Und sie hatte eine neue „peer-group“ (darunter Chanan Kleenbort, Gershom Scholem, Kurt Blumenfeld, Erich Cohn-Bendit, Walter Benjamin  und ihr späterer zweiter Mann, Heinrich Blücher, der  in der Novemberrevolution 1918 als Mitglied des Spartakusbundes gekämpft hatte und in den 20er Jahren zur Brandler-Thalheimer-Opposition in der KPD gehört hatte). Sie begann, „Politik mit von der Philosophie ungetrübten Augen“ zu sehen, und studierte die historischen Grundlagen dessen, was sie am eigenen Leibe erfuhr: die Geschichte des Antisemitismus, die Entwicklung der Menschen- und Völkerrechte, die Minderheitenverträge des Ersten Weltkriegs und das Schicksal der Staatenlosigkeit. In ihren Vorlesungen über den Antisemitismus an der Deutschen Hochschule in Paris (eine Emigranteneinrichtung) vermittelte sie ihren Zuhörern den Antisemitismus als eine Welteroberungs-Ideologie.
 
„Die Novemberpogrome 1938 und der neu einsetzende Flüchtlingsstrom nach Frankreich machten dieser kontemplativen Tätigkeit ein Ende“. Die Not der Zeit forderte erneut praktische Hilfe. Diesmal arbeitete sie im Auftrag von Georg Landauer für das jüdische Vertretungsorgan Jewish Agency of Palestine. Nach dem Überfall der Deutschen  errichtete sie mit Hilfe der Zionistischen Organisation Frankreichs einen Dienst, der Deutsche und Österreicher aus den Internierungslagern herausholte. Schon damals stand – angeregt vielleicht auch durch die jüdische Einheit im spanischen Bürgerkrieg, von der ihr Chanan Kleenbort berichtet haben könnte - die Vorstellung einer jüdischen Legion im Raum: „Nous regrettons beaucoup“, schreibt sie an Günther Anders am 19. 9. 1939, „qu’il n’y a pas de légion juive.“
 
 
Obwohl 1937 bereits ausgebürgert,  wurde Hannah Arendt 1940 als „deutschstämmige“ und somit feindliche Ausländerin interniert und ins südfranzösischen Lager Gurs gebracht. In dieser Zeit dürfte sie etwas von dem erfahren haben, was sie später in „Elemente und Ursprünge totaler Herrschaft“ als Grundlage des Totalitarismus beschreiben wird: die totale Verlassenheit, das Verschwinden der Menschen aus der Menschengemeinschaft, noch bevor sie real verschwunden sind. Die politische Basis einer solchen Verlassenheit, so analysierte sie später, war die vorausgegangene Herstellung  einer absoluten Rechtlosigkeit. 
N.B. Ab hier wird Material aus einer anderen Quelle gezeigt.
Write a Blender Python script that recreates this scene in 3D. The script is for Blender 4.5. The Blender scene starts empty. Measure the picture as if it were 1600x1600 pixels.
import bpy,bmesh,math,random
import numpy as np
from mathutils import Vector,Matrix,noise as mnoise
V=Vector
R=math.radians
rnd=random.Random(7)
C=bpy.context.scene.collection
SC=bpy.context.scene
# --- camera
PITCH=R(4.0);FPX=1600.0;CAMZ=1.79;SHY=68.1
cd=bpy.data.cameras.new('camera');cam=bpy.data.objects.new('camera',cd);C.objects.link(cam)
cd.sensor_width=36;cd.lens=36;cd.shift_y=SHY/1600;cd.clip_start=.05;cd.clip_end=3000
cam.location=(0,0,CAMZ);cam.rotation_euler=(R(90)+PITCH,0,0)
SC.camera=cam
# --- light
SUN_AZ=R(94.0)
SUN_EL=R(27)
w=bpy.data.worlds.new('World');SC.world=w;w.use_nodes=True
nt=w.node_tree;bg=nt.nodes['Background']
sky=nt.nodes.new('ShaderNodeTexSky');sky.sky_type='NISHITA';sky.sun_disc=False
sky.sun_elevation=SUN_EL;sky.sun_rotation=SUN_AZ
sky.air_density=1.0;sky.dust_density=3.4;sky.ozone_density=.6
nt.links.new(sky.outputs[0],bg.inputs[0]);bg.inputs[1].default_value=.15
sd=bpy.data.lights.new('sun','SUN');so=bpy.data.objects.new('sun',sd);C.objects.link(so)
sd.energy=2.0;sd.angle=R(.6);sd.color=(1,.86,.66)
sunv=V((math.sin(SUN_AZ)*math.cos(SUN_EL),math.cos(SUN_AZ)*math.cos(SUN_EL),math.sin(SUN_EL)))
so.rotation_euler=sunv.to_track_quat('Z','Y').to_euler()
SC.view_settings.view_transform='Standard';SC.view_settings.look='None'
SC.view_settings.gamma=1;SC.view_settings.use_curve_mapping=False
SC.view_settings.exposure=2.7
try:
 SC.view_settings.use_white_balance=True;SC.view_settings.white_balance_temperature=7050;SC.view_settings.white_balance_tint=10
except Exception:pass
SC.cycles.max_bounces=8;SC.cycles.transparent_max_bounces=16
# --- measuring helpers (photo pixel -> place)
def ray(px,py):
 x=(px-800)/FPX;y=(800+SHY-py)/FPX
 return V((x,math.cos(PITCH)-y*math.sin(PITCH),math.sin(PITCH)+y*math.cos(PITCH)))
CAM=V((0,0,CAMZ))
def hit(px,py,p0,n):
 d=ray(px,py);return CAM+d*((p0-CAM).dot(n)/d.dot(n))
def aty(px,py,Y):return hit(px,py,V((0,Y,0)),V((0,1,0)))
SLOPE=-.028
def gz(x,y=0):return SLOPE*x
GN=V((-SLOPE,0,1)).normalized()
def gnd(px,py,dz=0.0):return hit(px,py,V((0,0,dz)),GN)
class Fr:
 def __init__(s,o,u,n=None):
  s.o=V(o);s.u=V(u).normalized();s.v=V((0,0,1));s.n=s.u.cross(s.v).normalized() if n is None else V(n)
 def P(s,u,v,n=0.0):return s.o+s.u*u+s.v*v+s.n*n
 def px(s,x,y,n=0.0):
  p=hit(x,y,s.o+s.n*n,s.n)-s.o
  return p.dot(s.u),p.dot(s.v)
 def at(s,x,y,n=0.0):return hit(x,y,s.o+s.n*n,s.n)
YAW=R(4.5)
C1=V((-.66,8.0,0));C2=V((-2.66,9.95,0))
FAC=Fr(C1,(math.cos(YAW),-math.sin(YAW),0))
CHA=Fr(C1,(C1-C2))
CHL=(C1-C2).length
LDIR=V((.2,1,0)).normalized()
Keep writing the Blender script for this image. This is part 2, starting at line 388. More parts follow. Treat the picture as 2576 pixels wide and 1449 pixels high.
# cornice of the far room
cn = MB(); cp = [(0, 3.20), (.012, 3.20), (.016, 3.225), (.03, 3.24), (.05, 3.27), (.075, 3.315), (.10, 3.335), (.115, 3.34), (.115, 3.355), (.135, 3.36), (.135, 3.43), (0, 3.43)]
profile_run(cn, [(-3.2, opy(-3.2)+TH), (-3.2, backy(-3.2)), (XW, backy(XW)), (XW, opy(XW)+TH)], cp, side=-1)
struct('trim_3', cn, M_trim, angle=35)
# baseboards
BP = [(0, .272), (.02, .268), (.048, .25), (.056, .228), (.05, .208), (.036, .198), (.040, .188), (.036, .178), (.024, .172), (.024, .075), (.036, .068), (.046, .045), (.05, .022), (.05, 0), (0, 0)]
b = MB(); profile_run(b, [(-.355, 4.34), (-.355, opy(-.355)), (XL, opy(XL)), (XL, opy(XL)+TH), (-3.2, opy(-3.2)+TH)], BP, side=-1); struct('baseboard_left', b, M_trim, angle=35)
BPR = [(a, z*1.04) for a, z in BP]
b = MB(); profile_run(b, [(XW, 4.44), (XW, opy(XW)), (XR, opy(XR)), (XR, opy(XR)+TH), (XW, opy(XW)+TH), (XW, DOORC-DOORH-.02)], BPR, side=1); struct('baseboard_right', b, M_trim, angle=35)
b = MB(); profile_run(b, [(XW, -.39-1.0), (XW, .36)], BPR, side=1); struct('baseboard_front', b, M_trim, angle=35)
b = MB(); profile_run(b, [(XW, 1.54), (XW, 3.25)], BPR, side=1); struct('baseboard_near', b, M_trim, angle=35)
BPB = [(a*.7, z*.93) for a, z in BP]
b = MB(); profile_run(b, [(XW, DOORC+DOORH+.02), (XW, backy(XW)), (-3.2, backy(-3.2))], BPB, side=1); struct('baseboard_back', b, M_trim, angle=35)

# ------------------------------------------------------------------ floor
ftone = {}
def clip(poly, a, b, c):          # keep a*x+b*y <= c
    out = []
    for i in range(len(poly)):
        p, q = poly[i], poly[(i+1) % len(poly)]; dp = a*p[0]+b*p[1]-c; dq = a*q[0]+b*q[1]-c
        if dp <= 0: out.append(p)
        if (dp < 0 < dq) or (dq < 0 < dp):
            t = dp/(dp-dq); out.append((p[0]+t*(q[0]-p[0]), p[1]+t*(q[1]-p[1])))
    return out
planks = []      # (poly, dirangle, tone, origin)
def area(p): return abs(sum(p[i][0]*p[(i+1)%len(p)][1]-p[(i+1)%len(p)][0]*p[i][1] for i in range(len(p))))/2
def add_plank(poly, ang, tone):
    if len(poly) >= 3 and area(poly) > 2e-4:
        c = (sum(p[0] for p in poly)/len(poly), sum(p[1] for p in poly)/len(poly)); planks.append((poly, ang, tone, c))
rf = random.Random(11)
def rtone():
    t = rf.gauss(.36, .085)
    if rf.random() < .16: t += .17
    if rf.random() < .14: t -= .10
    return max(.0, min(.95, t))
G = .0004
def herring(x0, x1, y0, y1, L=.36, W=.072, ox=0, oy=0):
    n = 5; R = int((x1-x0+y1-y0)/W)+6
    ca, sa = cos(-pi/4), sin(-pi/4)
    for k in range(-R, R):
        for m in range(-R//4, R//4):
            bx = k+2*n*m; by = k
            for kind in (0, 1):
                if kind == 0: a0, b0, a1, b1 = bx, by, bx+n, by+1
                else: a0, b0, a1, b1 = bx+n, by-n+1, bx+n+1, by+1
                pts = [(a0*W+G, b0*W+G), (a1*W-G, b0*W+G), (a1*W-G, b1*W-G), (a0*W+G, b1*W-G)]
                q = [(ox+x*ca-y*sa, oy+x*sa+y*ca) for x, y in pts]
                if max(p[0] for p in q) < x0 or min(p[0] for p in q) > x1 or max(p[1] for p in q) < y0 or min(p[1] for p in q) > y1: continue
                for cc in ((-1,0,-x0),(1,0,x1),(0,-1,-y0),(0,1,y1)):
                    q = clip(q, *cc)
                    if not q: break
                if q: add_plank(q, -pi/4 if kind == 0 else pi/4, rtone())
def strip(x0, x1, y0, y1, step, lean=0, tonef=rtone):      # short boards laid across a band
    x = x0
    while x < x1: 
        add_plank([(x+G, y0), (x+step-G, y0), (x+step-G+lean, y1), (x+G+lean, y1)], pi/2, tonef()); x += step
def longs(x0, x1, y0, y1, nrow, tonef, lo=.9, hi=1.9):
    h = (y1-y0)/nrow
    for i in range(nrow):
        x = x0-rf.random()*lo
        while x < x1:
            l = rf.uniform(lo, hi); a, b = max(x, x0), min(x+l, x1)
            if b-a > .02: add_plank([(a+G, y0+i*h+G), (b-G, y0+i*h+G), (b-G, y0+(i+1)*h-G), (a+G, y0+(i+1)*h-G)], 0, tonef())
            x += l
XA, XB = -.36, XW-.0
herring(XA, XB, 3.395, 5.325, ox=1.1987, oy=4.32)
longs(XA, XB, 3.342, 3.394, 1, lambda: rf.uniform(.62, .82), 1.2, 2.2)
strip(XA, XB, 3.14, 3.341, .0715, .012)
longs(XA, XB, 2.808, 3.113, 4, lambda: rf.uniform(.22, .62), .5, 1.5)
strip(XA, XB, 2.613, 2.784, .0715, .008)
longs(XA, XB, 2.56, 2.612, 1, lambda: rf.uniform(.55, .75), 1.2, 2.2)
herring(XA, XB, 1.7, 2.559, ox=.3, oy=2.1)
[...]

Im Zentrum ihres Denkens und Handelns jener Zeit stand also das (eigene) Flüchtlingsschicksal: Neben dem Kampf gegen die Assimilation als Irrweg der Emanzipation, neben der Konfrontation mit dem unausweichlichen  Antisemitismus ging es zuallererst darum, wie man sich als Flüchtling die Fähigkeit zu politischem Handeln erhalten kann. Ohne grundlegende Rechte, so erkannte Hannah Arendt, waren die Flüchtlinge, wo immer sie hinkamen, allenfalls geduldet, verdankten ihre Existenz  den philantrophischen Wohltätigkeiten bzw. Zuwendungen der jeweiligen Gastgesellschaft oder gar einzelner Menschen. Als Geduldete aber waren sie – das hatte Hannah Arendt in den Turbulenzen der Vorkriegsjahre erfahren – abhängig von der gesellschaftlichen (tagespolitischen) Willkür. Dagegen entwickelte sie das „Recht, Rechte zu haben“: Die Juden  „waren politisch (aber natürlich nicht personal) der Fähigkeiten beraubt, Überzeugungen zu haben und zu handeln“. Politische Rechte garantieren einen Raum, in dem sich die Menschen bewegen, denken und artikulieren können. Die Abhängigkeit von Duldung und Wohltätigkeit aber produziert Dankbarkeit oder gar Unterwürfigkeit – beides apolitische Haltungen. Gegen die „Philantrophie als politische Organisationsform des Volkes“ setzte Hannah Arendt folglich die Selbstorganisation des jüdischen Volkes mit eigenen Rechten und einer eigenen Repräsentanz in einem zukünftigen föderierten Europa.